Scientists spot the first optical and radio aurorae beyond our solar system

An international team of scientists has found the first ever aurora outside our solar system. It’s a light display encircling a brown dwarf located around 18 light years away from our home planet Earth. The newly spotted aurora is part of the Lyra constellation.

The scientists are saying that the Aurora or the luminous glow has significant resemblance with the northern lights; however, it’s almost a million times brighter. Also, the scientists have stated that unlike the northern lights, which are mostly green, this newly detected aurora is more red than green. These findings and more have been reported in the popular science journal Nature.

Astronomer Dr. Stuart Littlefair said that this is the first time that scientists have confirmed that they have seen auroras around brown dwarves. Dr. Littlefair is a representative of the University of Sheffield.

Shining auroras are rated among the most striking displays of Earth. Such luminous glow can appear around every single planet within our solar system, not just Earth. For those who don’t know: auroras are formed when charged particles of the Sun come in contact with the atmosphere.

The newly spotted Aurora is the first of its kind as it’s not located within our solar system. It surrounds an illuminated brown dwarf that is neither big enough to be called a star nor small enough to be tagged as a planet.

The dwarf, which is known as LSR J1835, was observed by means of the Hale & Keck optical telescopes and a radio telescope called Very Large Array. The scientists found that the dwarf is rotating rapidly as the light surrounding it kept on varying in intensity. Dr. Littlefair informed that the changes in brightness appeared to be consistent and said it’s a feature one expects auroras to possess.

The aurora surrounding the dwarf is primarily red in color. This is because the charged particles in it are primarily interacting with hydrogen.

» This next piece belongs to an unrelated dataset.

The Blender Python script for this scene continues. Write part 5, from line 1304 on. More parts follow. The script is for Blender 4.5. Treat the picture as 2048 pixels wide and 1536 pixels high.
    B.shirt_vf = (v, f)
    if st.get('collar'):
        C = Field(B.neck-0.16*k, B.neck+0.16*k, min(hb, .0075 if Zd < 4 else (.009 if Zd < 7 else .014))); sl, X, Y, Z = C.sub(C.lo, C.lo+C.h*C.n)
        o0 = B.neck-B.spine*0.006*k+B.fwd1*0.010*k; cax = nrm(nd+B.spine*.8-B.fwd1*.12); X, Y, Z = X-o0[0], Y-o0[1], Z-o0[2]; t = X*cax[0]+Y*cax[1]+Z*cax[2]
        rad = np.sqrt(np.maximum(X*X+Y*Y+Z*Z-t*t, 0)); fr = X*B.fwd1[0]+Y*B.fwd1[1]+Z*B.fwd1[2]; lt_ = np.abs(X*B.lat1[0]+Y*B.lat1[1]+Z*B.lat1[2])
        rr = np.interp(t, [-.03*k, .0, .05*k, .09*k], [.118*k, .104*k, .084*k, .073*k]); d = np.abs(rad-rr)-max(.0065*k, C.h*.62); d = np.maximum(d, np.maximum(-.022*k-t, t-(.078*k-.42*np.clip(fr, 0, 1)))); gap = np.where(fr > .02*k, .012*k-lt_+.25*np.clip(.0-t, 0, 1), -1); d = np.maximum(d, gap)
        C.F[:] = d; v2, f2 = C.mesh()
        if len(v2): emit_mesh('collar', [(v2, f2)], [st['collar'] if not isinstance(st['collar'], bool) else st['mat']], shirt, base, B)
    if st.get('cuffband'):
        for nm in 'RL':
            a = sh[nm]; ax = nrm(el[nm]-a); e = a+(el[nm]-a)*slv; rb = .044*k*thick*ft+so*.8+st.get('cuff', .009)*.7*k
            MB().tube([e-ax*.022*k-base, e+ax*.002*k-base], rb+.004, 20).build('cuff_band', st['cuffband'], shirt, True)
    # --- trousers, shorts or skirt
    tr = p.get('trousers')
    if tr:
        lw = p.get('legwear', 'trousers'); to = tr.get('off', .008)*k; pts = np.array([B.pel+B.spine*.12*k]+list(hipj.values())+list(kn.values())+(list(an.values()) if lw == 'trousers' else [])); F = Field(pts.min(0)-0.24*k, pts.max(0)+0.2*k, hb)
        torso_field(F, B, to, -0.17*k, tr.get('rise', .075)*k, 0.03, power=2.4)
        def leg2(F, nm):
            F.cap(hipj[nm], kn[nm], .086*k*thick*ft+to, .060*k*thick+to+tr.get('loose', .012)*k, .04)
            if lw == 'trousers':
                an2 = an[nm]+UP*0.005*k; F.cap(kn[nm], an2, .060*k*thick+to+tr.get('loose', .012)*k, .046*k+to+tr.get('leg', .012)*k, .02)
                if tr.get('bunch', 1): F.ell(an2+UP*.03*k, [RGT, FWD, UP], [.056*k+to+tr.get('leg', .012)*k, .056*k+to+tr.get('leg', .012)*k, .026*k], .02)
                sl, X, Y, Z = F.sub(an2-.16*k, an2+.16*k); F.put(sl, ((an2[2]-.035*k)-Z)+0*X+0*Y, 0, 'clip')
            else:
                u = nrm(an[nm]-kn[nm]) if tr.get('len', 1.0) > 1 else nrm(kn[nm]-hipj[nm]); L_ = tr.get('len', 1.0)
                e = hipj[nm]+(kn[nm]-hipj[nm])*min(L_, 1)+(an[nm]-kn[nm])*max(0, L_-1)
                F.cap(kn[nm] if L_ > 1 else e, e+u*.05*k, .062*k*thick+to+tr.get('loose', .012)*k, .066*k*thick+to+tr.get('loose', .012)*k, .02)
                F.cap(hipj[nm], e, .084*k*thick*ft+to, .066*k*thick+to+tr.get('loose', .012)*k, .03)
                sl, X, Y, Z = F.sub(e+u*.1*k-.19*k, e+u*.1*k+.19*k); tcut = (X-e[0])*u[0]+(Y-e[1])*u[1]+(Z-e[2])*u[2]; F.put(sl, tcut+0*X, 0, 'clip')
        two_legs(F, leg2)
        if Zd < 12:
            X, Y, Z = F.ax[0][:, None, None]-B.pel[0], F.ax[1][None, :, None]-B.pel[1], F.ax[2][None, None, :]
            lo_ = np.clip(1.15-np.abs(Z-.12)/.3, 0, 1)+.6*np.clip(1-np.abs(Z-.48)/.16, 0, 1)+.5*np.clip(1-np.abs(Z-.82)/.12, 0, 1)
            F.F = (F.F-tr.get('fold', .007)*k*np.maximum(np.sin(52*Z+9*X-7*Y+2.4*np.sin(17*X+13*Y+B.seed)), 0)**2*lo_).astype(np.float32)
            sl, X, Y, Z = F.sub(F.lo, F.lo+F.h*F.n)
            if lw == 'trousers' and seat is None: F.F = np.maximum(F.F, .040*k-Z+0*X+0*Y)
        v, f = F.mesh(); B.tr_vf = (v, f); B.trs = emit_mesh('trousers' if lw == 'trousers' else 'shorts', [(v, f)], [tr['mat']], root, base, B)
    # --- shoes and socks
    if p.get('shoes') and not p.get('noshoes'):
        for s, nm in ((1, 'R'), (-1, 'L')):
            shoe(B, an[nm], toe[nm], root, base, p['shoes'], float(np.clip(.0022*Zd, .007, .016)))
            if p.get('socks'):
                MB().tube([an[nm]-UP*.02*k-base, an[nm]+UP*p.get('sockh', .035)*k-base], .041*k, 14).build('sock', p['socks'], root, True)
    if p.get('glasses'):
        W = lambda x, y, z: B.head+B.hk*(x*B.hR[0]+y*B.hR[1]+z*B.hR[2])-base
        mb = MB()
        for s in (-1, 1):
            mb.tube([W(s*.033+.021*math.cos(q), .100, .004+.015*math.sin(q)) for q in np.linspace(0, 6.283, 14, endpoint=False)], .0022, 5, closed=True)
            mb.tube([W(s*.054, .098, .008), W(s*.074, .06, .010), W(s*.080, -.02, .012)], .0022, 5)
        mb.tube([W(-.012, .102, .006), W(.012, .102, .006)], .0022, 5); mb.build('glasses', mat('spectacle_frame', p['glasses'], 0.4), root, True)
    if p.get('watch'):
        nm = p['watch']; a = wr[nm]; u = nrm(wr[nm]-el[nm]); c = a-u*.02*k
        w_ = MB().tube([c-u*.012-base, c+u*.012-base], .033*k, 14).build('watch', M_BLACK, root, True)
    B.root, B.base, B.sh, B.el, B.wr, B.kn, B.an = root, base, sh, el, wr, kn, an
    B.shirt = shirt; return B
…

Earth’s aurora is more greenish because the electrons coming from the Sun interact with oxygen atoms.

Scientists are still confused about the source of the charged particles in dwarf’s aurora. This is because the brown dwarf is itself a failed star and doesn’t have any other star similar to the Sun around it for producing charged particles.

According to Dr. Littlefair, there’s a possibility that electrons are formed of material stripped off the dwarf’s surface. Some experts, on the other hand, are saying that there might be an undetected moon or planet near the dwarf, which is throwing the material off for lighting it up.